34 thoughts on “A History Of Public Housing

  1. Starina

    I wonder if back in the 60s and 70s people called those in need of social housing spongers or not. I’m guessing they did.

    Also: classic Irish approach to Ballymun. Slap it together, spend tons fixing it 15 years later, spend even more rebuilding it even later. A bit like Celtic Tiger builds with corners cut in fire safety and other building regs.

    1. Aeneas

      I was around. They weren’t called spongers. Dubliners could see the tenements in the likes of Gardiner Street and were happy to see people get better accommodation.

      1. Aeneas

        I was around. They weren’t called spongers. Dubliners could see the tenements in the likes of Gardiner Street and were happy to see people get better accommodation.

        1. millie st murderlark

          I suppose poverty was more commonplace in Ireland at the time, which undoubtedly has something to do with it. We’re a much more affluent nation now, and that has changed society in many different ways. It makes me sad to think that a lack of empathy with the suffering of those who do know poverty is one of less than ideal the results of that. There will always be poverty but what we have right now is madness. Utter madness.

          1. Janet, I ate my avatar

            nothing like new money to look down on a raw personal history,
            people who’s grandparents had earth floors looking down their noses,
            too close to home

          2. Jésus María Josépha

            “It makes me sad to think that a lack of empathy with the suffering of those who do know poverty is one of less than ideal the results of that. ”

            You said it. And some of the worst offenders I know are parents and grandparents –empty nesters–sitting on millions of equity in SoCo Dublin and the City itself and letting young adults and even their own kids go through this kind of hell. Sickening. It’s no country for young people.

  2. rotide

    THat was a really good read. Unfortuntately it reinforces the fact that what is needed is a well thought out long term solution that the current government are unlikely to be able to provide and which will not be anywhere near quick enough to satisfy the baying mob (or the thousands stuck in the homeless trap at the moment)

    1. Ron

      he genuinely doesn’t understand what TL:DR is. he just saw it posted on lots of comments sections and copied. like his opinions.

    2. Cian

      Sorry about the quick post last night. It seems to have caused confusion.

      A brief summary of these 68 tweets for those of you that didn’t read it is that Ireland has always struggled with social housing. However, I would recommend reading it – it is very good.

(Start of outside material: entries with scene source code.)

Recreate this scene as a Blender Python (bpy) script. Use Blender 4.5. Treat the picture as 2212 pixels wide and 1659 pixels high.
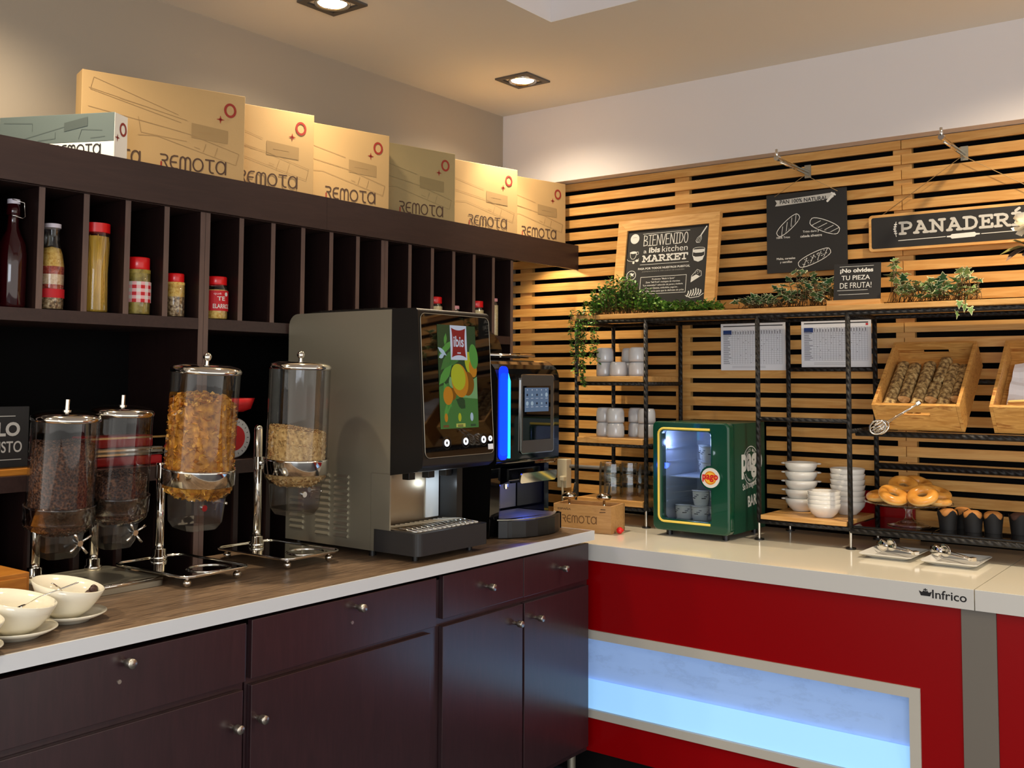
import bpy, math, random
from mathutils import Matrix, Vector
random.seed(7)
PI = math.pi
for o in list(bpy.data.objects): bpy.data.objects.remove(o)
S = bpy.context.scene
COL = S.collection

# ------------------------------------------------------------------ camera, world, lights, exposure
cam_d = bpy.data.cameras.new('camera'); cam = bpy.data.objects.new('camera', cam_d); COL.objects.link(cam)
yaw, pit, rol = math.radians(37.157), math.radians(3.436), math.radians(0.2743)
fw = Vector((-math.sin(yaw)*math.cos(pit), math.cos(yaw)*math.cos(pit), math.sin(pit)))
rt0 = Vector((math.cos(yaw), math.sin(yaw), 0)); up0 = rt0.cross(fw)
rt = math.cos(rol)*rt0 + math.sin(rol)*up0; up = -math.sin(rol)*rt0 + math.cos(rol)*up0
mw = Matrix((rt, up, -fw)).transposed().to_4x4(); mw.translation = (0, 0, 1.531)
cam.matrix_world = mw
cam_d.sensor_width = 36; cam_d.lens = 36*2219.86/2212
cam_d.shift_y = -143.708/2212
cam_d.clip_start = .05
S.camera = cam
S.cycles.transparent_max_bounces = 48
S.view_settings.view_transform = 'Standard'; S.view_settings.look = 'None'
S.view_settings.gamma = 1; S.view_settings.use_curve_mapping = False
S.view_settings.exposure = 0.85

W = bpy.data.worlds.new('room_light'); S.world = W; W.use_nodes = True
bg = W.node_tree.nodes['Background']; bg.inputs[0].default_value = (1.0, .95, .88, 1); bg.inputs[1].default_value = .88

def spot(x, y, z, watt, ang=148, blend=.9, col=(1, .82, .58), aim=(0, 0, -1), r=.035):
    l = bpy.data.lights.new('spot_light', 'SPOT'); l.energy = watt; l.spot_size = math.radians(ang); l.spot_blend = blend
    l.color = col; l.shadow_soft_size = r
    o = bpy.data.objects.new('spot_light', l); COL.objects.link(o); o.location = (x, y, z)
    o.rotation_euler = Vector(aim).to_track_quat('-Z', 'Y').to_euler()
CEIL = 2.895
LAMPS = [(-2.752, 3.703, 24, 38), (-2.735, 2.519, 18, 12), (-2.735, 1.335, 32, 12), (-.62, 3.55, 40, 24)]
for x, y, w, wi in LAMPS: spot(x, y, CEIL-.05, w); spot(x, y, CEIL-.052, wi, 76, .7)
for x, y in ((.9, 2.2), (.9, .6), (-1.0, -.6), (-2.6, .1)): spot(x, y, CEIL-.05, 42, 140, .8, (1, .84, .62))
# cool fill light added out of view behind the camera
l = bpy.data.lights.new('fill_light', 'AREA'); l.energy = 55; l.size = 2.6; l.size_y = 1.6; l.shape = 'RECTANGLE'; l.color = (.80, .88, 1)
o = bpy.data.objects.new('fill_light', l); COL.objects.link(o); o.location = (2.6, -3.2, 1.9)
o.rotation_euler = Vector((-1, 1.25, -.12)).to_track_quat('-Z', 'Y').to_euler()

# ------------------------------------------------------------------ materials
def lin(c):
    return tuple(((v/255)/12.92 if v/255 <= .04045 else ((v/255+.055)/1.055)**2.4) for v in c)
MATS = {}
def mat(name, rgb, rough=.5, metal=0., spec=.5, em=None, ems=0., coat=0., bump=0., bscale=80, trans=0., ior=1.45):
    m = bpy.data.materials.new(name); m.use_nodes = True; MATS[name] = m
    nt = m.node_tree; p = nt.nodes['Principled BSDF']
    p.inputs['Base Color'].default_value = (*lin(rgb), 1); p.inputs['Roughness'].default_value = rough
    p.inputs['Metallic'].default_value = metal; p.inputs['Specular IOR Level'].default_value = spec
    p.inputs['Coat Weight'].default_value = coat; p.inputs['Transmission Weight'].default_value = trans; p.inputs['IOR'].default_value = ior
    if em: p.inputs['Emission Color'].default_value = (*lin(em), 1); p.inputs['Emission Strength'].default_value = ems
    if bump:
        n = nt.nodes.new('ShaderNodeTexNoise'); n.inputs['Scale'].default_value = bscale; n.inputs['Detail'].default_value = 4
        tc = nt.nodes.new('ShaderNodeTexCoord'); nt.links.new(tc.outputs['Object'], n.inputs['Vector'])
        b = nt.nodes.new('ShaderNodeBump'); b.inputs['Strength'].default_value = bump; b.inputs['Distance'].default_value = .004
        nt.links.new(n.outputs['Fac'], b.inputs['Height']); nt.links.new(b.outputs['Normal'], p.inputs['Normal'])
    return m
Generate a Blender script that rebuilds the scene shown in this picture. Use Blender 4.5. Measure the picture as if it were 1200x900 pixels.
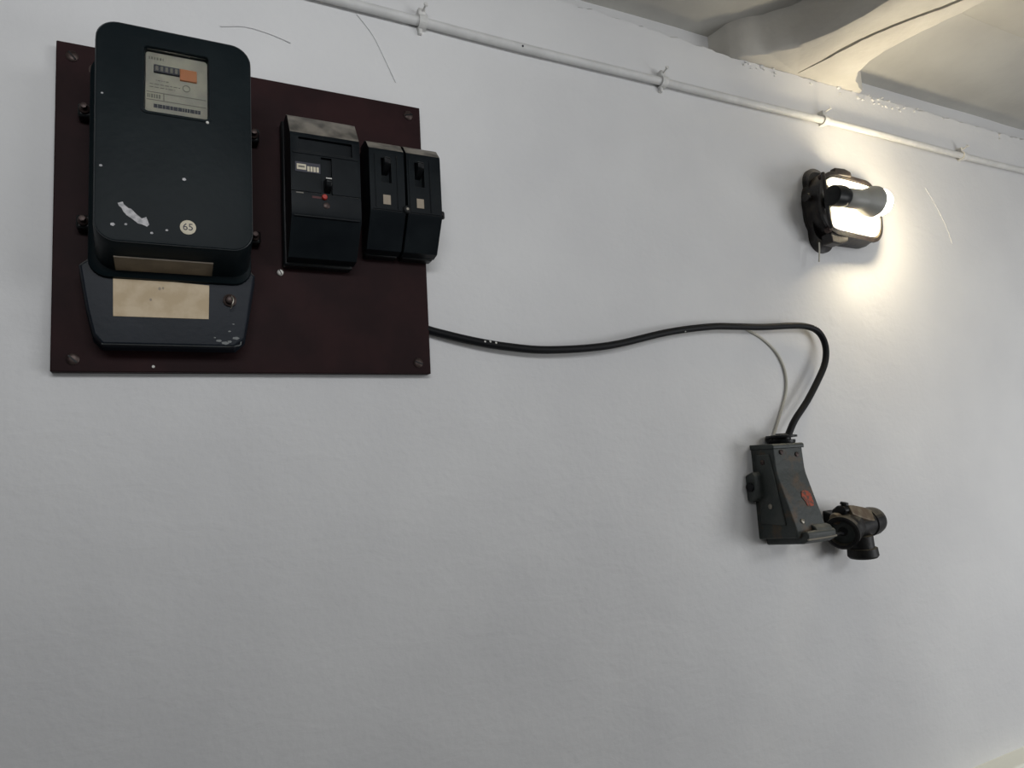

      There has been a constant theme of action-unintended consequence-failure. Hopefully each time we have learnt from the failings of the past. But we are now in a situation where the combined failings are preventing further action.

      As an example, one of the lessons learnt is that large estates of 100% social housing is bad. Mixed use is better. NAMA had a slew of properties (including entire blocks of apartments) available and offered these to the Councils. The councils – who were in dire need of housing – were able to take 5 or 6 from a block – but couldn’t/wouldn’t/didn’t take the lot. Is this a prudent approach to avoiding the mistakes of the past? or a cynical ploy to feed the vultures?

  3. Jésus María Josépha

    Thanks for publishing.

    Depressing that there is no clear way out of this situation. It must be appalling to find yourself there. I can’t imagine keeping it together.

  4. Elron

    Solid effort by all involved. Moving from tenements and hard stands to houses, apartments and halting sites. We are very privileged to live in such a modern first world economy and our parents and theirs deserve a lot of credit for investing in our futures while suffering so much. Now we need to go the last mile to ensure everyone can afford a roof over their heads.

  5. JohnnyBGoode

    Fascinating stuff – especially the Simon Community and the Dilapidated Housing 1964 video – watching it, you can see the lower-income so-called working-class of the 1960’s were impressive compared to the welfare-junkie class we have today. Talk about disastrous social policy the Fitzgerald govt pursued by incentivising working people to leave poorer socio-economic parts of Dublin, Cork and Limerick, which resulted in a concentrating of the social problems – pride goes a long way to making community. I doubt this comment will make it through, but thanks mods…Broadsheet doesn’t necessarily suggest Broadmind!

  6. Kolmo

    Short-term profit taking is the cause of all this..backward, peasent-minded illiterates running the show. Is it time to call a halt to all elections, convene a national emergency government for 4 years, cut through the quagmire of overly-powerful anti-social vested interests, radical change needs radical solutions, also my head is perfectly round and a profile should fit nicely into the new euro coins that I’ll have minted…who’s with me?
    Good thread highlighting the absolute lack of imagination though.

  7. Hicksonian

    That was like stepping out of a shower of dribbly, brown hued, poorly scented housing lies into a beacon of light filled factoids. Thanks for the direct sunlight on this piss poor shadowland of housing fudges. Do we still have over 200k empty housing units knocking about?

  8. dav

    Current lot of blushirts believe that the “market” will sort things out, they are nothing but lapdogs to the banks and vulture funds..

    1. Owen C

      Dav, after a very long thread highlighting the numerous times the state didn’t actually sort things out, its not exactly the strongest argument to complain about the “market” being the problem. I think all this suggests is that housing is difficult to get right, and requires imagination, money and planning, regardless of who is actually doing it.

  9. Rob

    This should be a module taught in secondary school. I’m in my early 30’s and never really had too much insight as to how bad this country was run.

  10. H

    Excellent thread, it highlights the problems of shortsighted policies and the difficulties of implementing long term solutions. I’m not sure how it works in Ireland but in the UK a lot of problems are compounded because no government is prepared to think past the next election any more so all policies are designed to make them look good in the run up to the next election and do not provide for anything that will happen after it.